Unmanned Aviation Innovation
A short history of the precision strike munition featuring folding wings developed and built by SDI.
In the early 2000s, SDI was awarded a series of Small Business Innovation Research (SBIR) contracts focused on the development of technologies for Miniature Air Vehicles (MAV) and Micro Air Weapons (MAW). One of these efforts sought an expendable MAV to perform real-time bomb damage indication (BDI). SDI’s resulting weapon-borne MAV BDI featured folding, pop-out wings that allowed it to travel folded in a dispenser in the tail assembly of large munitions, such as the JDAM. Several seconds before impact, the dispenser ejected from the tail of the weapon, and the MAV unfurled and took flight. In 2008, SDI’s MAV BDI performed successfully in high altitude testing when an inert MK-20 Rockeye carrying the MAV was released from a fighter aircraft at high altitude. The MAV deployed, achieved autonomous stable flight, acquired GPS, and began transmitting video and telemetry data.
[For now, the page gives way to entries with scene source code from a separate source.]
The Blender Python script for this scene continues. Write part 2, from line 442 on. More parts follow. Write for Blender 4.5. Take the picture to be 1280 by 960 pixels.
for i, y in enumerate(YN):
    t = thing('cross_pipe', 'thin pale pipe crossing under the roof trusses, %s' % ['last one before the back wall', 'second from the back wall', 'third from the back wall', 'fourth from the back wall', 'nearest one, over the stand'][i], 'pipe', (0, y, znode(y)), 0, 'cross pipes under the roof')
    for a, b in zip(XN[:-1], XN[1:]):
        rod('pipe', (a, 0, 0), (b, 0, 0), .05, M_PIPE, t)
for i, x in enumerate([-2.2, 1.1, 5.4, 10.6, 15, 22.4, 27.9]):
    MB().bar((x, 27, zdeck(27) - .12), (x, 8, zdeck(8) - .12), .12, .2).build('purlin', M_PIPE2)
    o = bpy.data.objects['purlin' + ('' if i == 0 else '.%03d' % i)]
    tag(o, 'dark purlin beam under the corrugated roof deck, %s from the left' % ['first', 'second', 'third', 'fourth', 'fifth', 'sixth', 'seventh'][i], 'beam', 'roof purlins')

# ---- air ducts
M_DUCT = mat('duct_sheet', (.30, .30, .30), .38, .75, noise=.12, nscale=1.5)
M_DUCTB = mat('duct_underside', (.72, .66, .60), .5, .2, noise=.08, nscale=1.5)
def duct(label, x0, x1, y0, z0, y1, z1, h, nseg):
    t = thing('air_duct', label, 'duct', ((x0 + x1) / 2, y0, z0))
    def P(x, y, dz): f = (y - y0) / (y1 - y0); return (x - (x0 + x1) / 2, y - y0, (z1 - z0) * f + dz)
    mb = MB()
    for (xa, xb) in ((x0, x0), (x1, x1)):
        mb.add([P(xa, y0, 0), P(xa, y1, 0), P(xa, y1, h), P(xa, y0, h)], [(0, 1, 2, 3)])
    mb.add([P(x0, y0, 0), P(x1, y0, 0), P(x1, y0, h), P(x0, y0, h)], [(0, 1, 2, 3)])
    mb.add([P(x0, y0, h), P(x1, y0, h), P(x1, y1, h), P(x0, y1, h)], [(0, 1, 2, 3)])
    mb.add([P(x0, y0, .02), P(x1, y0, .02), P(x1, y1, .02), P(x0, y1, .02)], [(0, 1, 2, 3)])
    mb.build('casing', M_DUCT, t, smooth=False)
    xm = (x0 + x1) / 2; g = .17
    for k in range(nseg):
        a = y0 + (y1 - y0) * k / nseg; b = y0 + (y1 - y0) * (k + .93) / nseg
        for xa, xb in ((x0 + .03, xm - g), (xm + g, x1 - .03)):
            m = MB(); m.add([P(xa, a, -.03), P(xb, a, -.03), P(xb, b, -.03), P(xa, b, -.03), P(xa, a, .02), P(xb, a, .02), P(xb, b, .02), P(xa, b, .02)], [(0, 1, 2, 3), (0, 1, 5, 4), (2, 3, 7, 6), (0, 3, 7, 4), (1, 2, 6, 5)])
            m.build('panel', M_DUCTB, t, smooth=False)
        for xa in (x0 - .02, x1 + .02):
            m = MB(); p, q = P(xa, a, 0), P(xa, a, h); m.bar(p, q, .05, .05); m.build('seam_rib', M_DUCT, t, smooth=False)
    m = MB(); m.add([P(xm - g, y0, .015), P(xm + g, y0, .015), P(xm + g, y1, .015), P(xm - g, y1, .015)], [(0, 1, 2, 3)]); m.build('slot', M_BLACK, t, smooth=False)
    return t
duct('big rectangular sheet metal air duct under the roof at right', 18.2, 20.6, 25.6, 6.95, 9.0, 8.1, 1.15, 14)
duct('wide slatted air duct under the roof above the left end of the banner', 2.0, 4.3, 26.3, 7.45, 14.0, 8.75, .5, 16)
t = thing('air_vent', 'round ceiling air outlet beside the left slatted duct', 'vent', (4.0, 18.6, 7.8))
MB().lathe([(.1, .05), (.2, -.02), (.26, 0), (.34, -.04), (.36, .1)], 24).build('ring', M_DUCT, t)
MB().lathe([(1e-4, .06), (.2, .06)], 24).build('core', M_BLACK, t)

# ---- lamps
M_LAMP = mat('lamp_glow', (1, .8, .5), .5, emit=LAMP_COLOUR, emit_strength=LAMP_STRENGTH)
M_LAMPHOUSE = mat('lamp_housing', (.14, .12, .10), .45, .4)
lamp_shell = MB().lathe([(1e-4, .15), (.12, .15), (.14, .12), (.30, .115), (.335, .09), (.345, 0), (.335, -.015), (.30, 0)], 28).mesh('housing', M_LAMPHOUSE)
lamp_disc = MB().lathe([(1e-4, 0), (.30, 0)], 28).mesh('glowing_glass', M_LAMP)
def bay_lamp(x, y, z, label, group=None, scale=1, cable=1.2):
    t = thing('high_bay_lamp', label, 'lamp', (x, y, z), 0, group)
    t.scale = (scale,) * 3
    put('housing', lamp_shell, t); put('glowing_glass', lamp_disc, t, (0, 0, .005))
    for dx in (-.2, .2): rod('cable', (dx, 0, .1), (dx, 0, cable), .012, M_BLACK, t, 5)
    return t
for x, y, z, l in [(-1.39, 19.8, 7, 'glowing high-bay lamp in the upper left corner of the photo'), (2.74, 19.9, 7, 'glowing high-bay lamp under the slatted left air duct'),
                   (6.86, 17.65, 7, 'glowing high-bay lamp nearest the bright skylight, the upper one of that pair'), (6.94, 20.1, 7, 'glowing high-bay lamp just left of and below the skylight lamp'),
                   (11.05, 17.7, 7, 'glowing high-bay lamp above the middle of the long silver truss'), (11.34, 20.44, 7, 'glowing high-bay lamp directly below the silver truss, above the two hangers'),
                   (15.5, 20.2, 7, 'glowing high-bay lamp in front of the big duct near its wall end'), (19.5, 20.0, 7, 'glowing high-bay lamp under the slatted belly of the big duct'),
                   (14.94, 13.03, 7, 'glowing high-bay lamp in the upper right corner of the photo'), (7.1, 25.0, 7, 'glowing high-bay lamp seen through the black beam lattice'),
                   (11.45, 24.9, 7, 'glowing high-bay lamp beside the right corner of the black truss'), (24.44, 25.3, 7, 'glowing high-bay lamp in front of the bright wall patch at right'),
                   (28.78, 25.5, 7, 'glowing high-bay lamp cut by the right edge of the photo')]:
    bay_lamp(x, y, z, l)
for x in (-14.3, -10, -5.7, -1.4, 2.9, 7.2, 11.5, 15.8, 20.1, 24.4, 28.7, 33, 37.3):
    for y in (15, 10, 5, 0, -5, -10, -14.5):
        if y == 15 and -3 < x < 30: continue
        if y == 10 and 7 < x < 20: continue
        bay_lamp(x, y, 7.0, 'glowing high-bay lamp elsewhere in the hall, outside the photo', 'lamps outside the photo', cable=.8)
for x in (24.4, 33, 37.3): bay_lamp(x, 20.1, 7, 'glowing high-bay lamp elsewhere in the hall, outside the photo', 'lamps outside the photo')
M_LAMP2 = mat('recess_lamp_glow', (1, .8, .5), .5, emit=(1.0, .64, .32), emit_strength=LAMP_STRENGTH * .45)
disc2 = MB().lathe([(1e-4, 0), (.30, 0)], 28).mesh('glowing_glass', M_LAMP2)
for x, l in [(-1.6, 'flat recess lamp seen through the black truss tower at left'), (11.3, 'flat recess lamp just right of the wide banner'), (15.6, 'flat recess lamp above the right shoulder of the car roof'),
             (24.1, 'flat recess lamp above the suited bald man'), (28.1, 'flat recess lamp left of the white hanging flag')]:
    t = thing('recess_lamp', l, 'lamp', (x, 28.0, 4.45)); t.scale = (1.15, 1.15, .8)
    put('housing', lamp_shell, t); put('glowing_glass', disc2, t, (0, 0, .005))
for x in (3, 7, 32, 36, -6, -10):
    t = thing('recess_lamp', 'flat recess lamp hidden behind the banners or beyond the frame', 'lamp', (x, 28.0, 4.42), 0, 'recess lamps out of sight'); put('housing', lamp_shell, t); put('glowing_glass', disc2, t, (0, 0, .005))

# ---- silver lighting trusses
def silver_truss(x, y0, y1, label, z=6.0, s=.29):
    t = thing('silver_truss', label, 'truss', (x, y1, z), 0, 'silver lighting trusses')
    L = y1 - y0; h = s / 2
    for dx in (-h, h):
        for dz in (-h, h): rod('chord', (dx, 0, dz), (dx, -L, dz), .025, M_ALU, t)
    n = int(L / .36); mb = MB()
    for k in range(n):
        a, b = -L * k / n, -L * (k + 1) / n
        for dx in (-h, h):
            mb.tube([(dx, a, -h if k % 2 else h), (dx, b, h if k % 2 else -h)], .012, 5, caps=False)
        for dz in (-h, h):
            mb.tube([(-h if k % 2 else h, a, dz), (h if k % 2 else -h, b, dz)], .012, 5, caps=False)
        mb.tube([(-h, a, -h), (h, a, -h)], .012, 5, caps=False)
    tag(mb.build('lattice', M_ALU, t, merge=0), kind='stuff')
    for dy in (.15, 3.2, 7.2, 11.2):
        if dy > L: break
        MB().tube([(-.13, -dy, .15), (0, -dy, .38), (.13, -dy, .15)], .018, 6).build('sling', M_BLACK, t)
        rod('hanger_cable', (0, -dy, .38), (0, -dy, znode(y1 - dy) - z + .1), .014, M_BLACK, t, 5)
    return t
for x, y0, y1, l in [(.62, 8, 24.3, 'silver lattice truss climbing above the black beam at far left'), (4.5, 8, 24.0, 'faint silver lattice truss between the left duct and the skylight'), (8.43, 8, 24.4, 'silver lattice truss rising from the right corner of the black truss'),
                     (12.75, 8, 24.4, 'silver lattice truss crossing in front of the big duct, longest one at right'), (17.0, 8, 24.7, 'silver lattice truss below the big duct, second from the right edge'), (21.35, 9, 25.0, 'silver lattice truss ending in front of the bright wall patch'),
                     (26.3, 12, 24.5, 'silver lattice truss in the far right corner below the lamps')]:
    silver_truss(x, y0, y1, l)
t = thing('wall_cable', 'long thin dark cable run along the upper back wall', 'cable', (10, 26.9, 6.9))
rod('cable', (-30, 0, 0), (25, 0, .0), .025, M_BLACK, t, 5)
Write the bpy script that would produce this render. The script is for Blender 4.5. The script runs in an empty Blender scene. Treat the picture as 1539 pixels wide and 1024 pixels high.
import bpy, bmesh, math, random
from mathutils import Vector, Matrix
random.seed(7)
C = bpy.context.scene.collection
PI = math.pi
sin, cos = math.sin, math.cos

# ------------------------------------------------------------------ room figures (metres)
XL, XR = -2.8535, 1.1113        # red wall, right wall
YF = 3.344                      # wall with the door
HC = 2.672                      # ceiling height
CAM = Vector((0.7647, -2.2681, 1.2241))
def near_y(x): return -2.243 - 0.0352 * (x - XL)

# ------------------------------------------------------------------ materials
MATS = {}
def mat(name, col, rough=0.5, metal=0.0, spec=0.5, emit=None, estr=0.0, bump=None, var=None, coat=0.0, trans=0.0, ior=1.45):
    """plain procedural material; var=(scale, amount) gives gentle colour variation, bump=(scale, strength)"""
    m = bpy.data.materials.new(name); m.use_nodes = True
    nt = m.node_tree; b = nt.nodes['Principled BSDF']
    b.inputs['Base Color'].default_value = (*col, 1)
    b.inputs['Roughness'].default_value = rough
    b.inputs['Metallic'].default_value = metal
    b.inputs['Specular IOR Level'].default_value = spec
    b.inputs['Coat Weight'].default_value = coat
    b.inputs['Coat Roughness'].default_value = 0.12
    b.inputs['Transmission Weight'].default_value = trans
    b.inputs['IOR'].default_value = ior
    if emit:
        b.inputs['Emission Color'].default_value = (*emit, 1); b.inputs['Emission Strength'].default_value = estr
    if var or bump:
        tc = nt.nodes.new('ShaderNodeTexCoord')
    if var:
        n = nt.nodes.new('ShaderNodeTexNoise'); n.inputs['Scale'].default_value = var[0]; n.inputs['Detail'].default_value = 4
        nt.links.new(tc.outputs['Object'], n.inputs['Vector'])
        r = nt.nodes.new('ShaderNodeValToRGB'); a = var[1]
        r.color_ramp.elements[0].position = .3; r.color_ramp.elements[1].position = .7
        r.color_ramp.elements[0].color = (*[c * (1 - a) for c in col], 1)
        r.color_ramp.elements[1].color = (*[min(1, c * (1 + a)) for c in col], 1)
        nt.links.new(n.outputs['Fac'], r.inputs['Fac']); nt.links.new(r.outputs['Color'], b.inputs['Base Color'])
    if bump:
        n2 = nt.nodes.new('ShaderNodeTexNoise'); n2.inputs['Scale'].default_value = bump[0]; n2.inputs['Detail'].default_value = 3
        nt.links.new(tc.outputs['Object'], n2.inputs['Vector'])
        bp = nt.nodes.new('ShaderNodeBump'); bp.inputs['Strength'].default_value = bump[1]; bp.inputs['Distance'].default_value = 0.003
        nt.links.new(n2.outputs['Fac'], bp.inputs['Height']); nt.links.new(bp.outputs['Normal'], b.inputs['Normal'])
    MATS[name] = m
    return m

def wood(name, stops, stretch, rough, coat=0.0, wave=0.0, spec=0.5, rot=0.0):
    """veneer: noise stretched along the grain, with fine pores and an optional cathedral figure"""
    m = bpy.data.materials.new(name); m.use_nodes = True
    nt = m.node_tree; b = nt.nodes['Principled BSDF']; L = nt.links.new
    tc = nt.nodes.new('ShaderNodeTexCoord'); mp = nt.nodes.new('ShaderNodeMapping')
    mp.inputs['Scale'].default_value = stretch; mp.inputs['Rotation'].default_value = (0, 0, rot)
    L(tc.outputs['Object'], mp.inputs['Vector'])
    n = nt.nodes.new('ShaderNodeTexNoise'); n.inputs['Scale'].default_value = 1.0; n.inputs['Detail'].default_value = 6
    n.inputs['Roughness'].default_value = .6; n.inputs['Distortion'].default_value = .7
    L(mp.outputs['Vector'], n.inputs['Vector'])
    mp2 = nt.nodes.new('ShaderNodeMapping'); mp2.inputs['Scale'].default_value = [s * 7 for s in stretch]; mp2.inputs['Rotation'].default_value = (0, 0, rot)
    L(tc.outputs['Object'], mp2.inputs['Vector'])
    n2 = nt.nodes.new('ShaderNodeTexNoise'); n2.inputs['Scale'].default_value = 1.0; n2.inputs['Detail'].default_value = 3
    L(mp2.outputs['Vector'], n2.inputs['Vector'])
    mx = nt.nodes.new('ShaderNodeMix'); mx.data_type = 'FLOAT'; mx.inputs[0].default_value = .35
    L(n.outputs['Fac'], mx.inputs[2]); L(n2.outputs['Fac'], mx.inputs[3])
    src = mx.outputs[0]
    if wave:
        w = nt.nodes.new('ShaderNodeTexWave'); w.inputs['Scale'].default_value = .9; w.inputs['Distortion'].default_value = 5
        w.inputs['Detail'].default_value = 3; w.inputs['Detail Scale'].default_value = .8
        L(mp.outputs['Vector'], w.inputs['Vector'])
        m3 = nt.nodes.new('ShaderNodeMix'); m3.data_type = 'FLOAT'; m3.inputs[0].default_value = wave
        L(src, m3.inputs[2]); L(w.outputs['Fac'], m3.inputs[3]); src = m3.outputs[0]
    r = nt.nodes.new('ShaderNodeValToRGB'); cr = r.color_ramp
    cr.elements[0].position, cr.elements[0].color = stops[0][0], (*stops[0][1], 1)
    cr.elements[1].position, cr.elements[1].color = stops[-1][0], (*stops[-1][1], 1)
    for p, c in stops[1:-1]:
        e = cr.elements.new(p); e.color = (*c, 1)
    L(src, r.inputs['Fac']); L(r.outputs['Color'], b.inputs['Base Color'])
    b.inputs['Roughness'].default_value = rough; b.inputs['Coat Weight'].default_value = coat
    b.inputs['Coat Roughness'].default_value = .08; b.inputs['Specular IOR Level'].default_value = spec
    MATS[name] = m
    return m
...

In 2012, Alliant Techsystems Inc. (ATK) contacted SDI about using the pop-out MAV wings on their newly developed Hatchet glide munition. Since then, SDI has fulfilled multiple orders for wings tested and flown successfully on the Hatchet. Alliant Techsystems became Orbital ATK in 2015 before Orbital ATK was acquired by Northrop Grumman in 2018. Today, Northrop Grumman has achieved a technical readiness level (TRL) 7 milestone on its Hatchet munition using the pop-out wings developed and still built by SDI.